Stored items from a collection:
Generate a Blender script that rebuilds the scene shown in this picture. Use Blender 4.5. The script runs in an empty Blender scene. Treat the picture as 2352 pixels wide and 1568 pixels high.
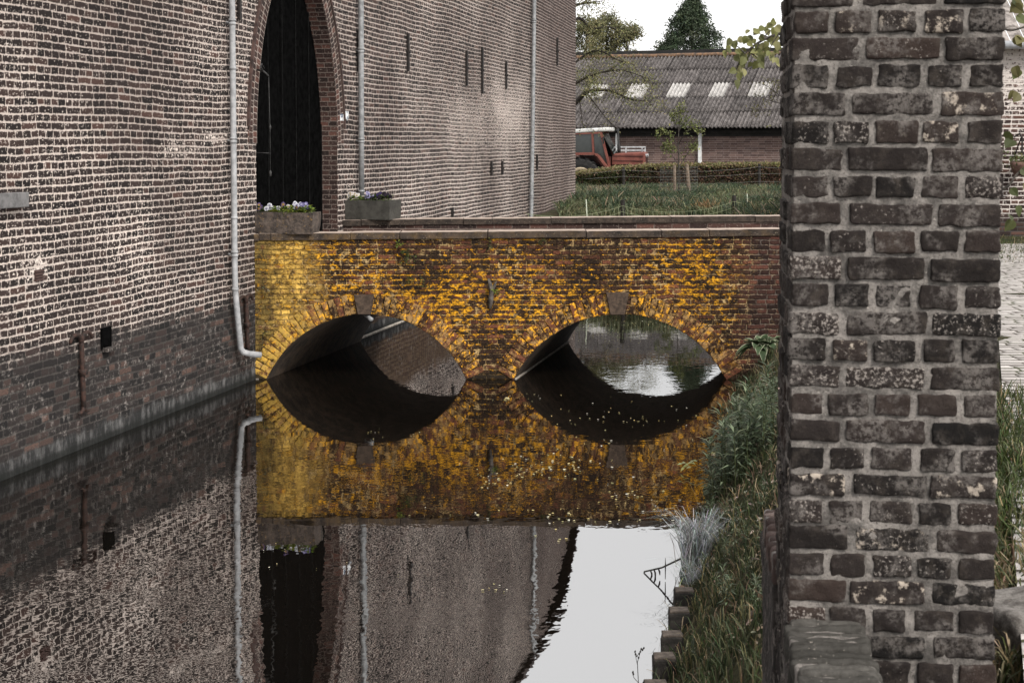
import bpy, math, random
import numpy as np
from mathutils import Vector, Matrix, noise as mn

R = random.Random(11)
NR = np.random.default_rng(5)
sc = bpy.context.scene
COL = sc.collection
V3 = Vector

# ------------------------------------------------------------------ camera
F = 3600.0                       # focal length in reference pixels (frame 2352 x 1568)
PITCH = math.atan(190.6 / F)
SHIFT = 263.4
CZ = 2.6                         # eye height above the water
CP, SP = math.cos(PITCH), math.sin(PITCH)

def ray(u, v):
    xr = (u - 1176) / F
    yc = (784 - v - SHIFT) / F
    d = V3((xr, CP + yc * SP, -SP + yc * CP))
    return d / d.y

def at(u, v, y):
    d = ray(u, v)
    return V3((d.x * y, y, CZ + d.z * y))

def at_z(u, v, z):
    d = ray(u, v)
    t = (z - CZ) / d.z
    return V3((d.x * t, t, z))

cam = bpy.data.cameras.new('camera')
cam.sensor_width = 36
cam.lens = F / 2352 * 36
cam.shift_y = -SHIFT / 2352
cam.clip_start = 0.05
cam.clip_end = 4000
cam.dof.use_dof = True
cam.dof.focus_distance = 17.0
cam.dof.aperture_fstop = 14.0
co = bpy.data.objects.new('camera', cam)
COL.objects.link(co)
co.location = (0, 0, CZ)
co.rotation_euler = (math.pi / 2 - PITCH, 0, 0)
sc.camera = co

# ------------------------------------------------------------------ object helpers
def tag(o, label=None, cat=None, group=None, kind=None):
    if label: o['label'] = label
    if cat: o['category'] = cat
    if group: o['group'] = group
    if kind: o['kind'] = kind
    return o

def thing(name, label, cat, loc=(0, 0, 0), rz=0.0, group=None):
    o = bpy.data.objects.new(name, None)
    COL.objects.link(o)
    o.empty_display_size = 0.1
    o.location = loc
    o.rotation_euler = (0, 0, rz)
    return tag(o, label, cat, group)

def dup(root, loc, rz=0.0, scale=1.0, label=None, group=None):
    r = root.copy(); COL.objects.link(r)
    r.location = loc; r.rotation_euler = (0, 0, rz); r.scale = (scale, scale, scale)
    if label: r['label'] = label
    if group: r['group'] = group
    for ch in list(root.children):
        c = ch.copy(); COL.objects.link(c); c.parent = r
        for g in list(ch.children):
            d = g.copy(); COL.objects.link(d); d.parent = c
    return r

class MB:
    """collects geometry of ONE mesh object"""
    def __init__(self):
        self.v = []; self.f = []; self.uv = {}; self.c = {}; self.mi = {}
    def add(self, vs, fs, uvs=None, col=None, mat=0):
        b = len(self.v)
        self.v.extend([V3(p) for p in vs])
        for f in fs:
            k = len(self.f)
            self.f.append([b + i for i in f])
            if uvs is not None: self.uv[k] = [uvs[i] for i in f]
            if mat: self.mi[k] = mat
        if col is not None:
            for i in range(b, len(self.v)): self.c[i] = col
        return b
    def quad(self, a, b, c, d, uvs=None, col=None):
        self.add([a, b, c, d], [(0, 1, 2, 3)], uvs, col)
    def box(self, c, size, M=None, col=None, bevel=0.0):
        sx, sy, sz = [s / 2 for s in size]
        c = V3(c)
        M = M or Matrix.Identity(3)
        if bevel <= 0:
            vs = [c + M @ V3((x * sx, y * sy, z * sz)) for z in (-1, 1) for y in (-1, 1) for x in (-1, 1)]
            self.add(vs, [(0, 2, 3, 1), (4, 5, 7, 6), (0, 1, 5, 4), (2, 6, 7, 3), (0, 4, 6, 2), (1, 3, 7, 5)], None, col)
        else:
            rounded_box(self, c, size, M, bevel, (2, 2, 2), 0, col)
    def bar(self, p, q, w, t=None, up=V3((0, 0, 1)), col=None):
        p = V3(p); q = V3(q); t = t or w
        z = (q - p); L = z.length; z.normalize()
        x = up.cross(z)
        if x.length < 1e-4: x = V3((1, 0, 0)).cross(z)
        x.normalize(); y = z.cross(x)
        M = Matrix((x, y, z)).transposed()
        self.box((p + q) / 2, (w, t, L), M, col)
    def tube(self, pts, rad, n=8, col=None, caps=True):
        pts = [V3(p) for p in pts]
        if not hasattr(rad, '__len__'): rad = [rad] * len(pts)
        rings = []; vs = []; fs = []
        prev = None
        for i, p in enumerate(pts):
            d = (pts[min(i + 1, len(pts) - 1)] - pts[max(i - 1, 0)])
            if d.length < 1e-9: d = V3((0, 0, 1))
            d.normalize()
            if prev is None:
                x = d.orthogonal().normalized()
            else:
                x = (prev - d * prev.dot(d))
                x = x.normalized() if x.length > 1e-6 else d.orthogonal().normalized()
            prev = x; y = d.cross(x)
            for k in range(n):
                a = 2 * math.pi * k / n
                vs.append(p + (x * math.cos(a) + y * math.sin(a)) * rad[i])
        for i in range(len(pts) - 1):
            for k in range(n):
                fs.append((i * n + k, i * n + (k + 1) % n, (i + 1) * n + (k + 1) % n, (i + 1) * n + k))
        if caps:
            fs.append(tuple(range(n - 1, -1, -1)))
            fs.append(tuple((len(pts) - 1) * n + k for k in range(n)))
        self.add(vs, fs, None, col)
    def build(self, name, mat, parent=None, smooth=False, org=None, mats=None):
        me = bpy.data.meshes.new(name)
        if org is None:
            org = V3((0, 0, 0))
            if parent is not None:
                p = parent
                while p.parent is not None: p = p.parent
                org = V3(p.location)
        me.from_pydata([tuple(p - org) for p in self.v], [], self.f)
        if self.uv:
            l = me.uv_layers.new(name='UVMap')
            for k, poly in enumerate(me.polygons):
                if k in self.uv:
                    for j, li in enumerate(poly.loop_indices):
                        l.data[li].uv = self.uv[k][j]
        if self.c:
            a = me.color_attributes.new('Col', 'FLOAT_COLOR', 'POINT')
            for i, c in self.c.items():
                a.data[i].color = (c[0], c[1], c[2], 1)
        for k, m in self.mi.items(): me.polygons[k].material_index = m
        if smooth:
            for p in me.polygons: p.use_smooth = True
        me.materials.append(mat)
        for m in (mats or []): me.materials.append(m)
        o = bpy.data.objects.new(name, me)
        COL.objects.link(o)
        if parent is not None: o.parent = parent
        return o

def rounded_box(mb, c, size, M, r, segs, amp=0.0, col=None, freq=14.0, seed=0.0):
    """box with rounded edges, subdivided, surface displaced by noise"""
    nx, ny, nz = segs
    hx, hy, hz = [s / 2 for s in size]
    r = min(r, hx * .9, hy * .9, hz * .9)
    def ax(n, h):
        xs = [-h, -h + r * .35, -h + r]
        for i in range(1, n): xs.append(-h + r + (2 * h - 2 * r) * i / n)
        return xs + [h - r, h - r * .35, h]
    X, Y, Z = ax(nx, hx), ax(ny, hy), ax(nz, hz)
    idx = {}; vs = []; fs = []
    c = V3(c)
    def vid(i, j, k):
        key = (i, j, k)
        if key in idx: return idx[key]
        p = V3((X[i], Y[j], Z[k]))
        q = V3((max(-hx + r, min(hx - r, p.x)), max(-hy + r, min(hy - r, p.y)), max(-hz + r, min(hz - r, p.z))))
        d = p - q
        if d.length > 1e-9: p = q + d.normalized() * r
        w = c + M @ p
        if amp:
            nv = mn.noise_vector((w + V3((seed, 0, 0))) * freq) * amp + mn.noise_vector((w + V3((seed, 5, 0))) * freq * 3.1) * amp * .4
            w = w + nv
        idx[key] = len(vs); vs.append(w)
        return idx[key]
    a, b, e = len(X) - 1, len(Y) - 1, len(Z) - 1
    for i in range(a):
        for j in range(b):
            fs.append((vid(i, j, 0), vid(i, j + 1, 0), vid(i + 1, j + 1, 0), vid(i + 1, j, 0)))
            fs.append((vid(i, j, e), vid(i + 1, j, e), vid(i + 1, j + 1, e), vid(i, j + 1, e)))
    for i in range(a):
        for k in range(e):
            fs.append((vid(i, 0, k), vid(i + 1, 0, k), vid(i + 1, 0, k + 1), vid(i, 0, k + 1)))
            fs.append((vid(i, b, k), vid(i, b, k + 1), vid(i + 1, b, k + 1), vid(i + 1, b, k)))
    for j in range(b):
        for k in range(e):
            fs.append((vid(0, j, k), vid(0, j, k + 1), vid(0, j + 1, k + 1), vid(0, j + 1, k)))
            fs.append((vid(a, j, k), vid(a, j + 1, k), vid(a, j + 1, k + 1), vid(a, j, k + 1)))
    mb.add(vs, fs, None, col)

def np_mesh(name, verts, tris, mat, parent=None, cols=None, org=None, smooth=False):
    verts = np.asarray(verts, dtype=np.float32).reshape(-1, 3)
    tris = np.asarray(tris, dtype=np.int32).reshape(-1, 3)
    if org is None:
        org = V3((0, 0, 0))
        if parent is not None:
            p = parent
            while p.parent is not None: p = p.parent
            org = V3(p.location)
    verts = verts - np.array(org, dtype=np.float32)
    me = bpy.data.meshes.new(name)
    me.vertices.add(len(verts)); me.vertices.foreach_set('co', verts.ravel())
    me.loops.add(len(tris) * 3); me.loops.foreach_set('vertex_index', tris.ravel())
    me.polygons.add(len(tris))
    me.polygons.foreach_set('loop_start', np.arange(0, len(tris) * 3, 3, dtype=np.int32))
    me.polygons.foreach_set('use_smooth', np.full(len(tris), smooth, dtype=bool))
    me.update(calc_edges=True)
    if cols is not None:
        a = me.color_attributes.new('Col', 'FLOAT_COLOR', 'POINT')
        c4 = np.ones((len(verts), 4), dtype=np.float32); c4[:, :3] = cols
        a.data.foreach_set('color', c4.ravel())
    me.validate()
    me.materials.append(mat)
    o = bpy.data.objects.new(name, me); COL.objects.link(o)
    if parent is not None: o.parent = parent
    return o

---

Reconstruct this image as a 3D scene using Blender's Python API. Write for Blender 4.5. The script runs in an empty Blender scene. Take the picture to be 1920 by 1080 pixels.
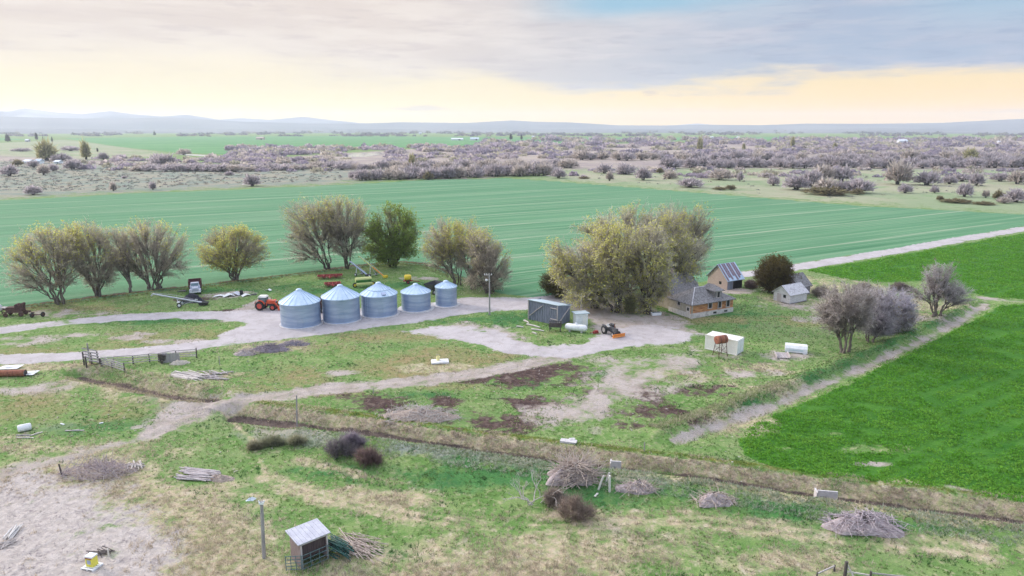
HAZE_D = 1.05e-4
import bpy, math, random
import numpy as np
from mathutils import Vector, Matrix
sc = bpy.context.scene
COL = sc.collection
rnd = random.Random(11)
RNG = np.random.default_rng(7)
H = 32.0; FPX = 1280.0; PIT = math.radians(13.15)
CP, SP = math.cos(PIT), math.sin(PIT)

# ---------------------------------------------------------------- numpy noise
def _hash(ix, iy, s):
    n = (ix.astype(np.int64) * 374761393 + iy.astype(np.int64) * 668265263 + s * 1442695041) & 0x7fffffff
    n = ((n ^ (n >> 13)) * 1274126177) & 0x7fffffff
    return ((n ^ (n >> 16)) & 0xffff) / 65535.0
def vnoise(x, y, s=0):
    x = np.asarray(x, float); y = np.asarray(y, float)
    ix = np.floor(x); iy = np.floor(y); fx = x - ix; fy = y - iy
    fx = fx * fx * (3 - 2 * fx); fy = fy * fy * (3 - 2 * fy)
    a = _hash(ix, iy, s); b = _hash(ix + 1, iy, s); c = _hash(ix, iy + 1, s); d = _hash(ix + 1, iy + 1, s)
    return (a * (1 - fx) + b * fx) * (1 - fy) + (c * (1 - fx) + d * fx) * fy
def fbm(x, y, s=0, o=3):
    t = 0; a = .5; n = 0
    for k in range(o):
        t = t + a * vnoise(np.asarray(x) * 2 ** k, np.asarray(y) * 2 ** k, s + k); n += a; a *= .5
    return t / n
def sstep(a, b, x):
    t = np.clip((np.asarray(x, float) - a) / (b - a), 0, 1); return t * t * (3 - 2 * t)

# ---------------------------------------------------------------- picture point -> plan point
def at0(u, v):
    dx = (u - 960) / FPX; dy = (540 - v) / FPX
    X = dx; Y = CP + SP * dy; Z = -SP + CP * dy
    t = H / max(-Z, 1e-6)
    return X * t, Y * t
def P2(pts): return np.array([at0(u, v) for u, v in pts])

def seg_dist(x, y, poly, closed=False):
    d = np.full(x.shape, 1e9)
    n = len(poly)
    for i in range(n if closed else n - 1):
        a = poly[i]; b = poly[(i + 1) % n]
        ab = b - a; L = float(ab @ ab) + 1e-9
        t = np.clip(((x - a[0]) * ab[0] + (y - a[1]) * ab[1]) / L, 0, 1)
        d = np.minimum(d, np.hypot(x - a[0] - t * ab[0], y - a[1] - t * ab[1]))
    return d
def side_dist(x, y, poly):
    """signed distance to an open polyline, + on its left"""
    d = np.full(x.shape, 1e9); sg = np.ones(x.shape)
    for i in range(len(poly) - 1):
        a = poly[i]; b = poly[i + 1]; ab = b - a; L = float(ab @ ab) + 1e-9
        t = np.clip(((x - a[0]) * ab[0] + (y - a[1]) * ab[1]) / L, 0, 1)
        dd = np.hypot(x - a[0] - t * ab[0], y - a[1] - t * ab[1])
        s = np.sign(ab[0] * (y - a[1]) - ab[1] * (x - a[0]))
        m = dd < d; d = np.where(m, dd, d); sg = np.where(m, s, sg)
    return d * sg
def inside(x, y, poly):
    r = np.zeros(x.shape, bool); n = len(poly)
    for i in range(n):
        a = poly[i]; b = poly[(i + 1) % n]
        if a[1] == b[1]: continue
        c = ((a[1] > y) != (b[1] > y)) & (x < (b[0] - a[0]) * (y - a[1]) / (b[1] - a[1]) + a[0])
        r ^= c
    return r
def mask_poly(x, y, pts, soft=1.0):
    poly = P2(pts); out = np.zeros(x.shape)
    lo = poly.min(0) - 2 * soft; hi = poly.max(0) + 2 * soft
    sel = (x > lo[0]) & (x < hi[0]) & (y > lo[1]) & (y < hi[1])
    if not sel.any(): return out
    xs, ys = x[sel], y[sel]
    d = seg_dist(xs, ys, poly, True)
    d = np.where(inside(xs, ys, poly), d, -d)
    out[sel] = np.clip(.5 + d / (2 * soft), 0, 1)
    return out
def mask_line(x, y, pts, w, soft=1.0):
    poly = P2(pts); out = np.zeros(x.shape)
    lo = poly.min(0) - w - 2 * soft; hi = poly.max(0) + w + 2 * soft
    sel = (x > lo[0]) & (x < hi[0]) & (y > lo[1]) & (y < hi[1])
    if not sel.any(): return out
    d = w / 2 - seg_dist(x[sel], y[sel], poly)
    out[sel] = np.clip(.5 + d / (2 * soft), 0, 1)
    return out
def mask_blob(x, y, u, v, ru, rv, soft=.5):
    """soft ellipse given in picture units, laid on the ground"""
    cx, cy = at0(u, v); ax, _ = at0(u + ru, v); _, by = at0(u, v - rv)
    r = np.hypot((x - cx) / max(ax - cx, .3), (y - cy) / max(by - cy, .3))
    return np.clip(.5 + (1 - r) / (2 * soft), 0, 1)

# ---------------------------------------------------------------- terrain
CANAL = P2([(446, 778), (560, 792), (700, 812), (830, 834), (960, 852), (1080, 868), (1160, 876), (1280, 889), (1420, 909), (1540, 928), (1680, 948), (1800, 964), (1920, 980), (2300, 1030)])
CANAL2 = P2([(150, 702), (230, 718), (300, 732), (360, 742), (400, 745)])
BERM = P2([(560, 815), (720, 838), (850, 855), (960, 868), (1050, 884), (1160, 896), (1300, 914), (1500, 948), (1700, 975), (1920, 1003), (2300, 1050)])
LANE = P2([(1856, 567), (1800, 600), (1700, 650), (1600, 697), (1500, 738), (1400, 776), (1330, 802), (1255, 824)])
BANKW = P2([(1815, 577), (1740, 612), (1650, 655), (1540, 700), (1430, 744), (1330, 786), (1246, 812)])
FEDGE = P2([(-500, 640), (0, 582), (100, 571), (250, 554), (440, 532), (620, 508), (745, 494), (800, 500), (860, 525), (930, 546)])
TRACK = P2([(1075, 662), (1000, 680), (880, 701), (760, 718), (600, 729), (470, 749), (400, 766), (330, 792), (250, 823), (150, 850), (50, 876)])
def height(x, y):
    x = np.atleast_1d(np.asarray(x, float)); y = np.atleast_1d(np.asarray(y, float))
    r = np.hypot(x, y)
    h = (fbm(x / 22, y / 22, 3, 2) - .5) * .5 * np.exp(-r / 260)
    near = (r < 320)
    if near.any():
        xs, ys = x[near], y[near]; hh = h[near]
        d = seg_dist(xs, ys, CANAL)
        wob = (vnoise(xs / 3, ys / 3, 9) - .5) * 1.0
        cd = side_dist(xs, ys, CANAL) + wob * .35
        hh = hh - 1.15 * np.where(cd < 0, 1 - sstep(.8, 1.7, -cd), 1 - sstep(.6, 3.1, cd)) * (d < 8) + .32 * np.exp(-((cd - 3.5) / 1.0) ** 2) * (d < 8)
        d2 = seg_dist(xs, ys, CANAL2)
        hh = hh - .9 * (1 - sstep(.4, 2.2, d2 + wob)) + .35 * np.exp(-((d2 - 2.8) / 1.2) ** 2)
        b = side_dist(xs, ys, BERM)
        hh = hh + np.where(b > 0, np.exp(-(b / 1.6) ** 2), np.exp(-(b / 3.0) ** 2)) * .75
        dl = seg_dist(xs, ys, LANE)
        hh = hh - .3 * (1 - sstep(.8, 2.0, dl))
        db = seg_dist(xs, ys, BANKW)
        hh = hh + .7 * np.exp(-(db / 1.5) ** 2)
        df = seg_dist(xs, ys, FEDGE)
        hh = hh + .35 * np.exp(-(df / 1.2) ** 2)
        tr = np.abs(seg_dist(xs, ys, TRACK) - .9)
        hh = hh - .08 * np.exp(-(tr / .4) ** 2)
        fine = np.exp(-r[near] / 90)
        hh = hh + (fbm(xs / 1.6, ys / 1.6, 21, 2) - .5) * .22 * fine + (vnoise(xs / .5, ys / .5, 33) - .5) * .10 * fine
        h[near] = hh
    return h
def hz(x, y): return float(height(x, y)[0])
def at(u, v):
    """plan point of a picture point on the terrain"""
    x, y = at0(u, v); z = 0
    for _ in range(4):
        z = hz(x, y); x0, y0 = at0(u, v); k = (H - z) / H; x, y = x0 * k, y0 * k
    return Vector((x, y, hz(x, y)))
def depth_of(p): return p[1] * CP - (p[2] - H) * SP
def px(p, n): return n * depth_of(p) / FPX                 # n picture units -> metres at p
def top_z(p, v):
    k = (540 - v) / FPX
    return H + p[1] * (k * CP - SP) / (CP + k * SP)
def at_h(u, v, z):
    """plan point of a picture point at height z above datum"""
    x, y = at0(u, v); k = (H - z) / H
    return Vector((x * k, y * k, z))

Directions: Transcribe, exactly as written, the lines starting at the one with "Generate a Blender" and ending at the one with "return V3((d.x * t, t, z))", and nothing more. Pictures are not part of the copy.

Reply to the task:
Generate a Blender script that rebuilds the scene shown in this picture. Use Blender 4.5. The script runs in an empty Blender scene. Treat the picture as 2352 pixels wide and 1568 pixels high.
import bpy, math, random
import numpy as np
from mathutils import Vector, Matrix, noise as mn

R = random.Random(11)
NR = np.random.default_rng(5)
sc = bpy.context.scene
COL = sc.collection
V3 = Vector

# ------------------------------------------------------------------ camera
F = 3600.0                       # focal length in reference pixels (frame 2352 x 1568)
PITCH = math.atan(190.6 / F)
SHIFT = 263.4
CZ = 2.6                         # eye height above the water
CP, SP = math.cos(PITCH), math.sin(PITCH)

def ray(u, v):
    xr = (u - 1176) / F
    yc = (784 - v - SHIFT) / F
    d = V3((xr, CP + yc * SP, -SP + yc * CP))
    return d / d.y

def at(u, v, y):
    d = ray(u, v)
    return V3((d.x * y, y, CZ + d.z * y))

def at_z(u, v, z):
    d = ray(u, v)
    t = (z - CZ) / d.z
    return V3((d.x * t, t, z))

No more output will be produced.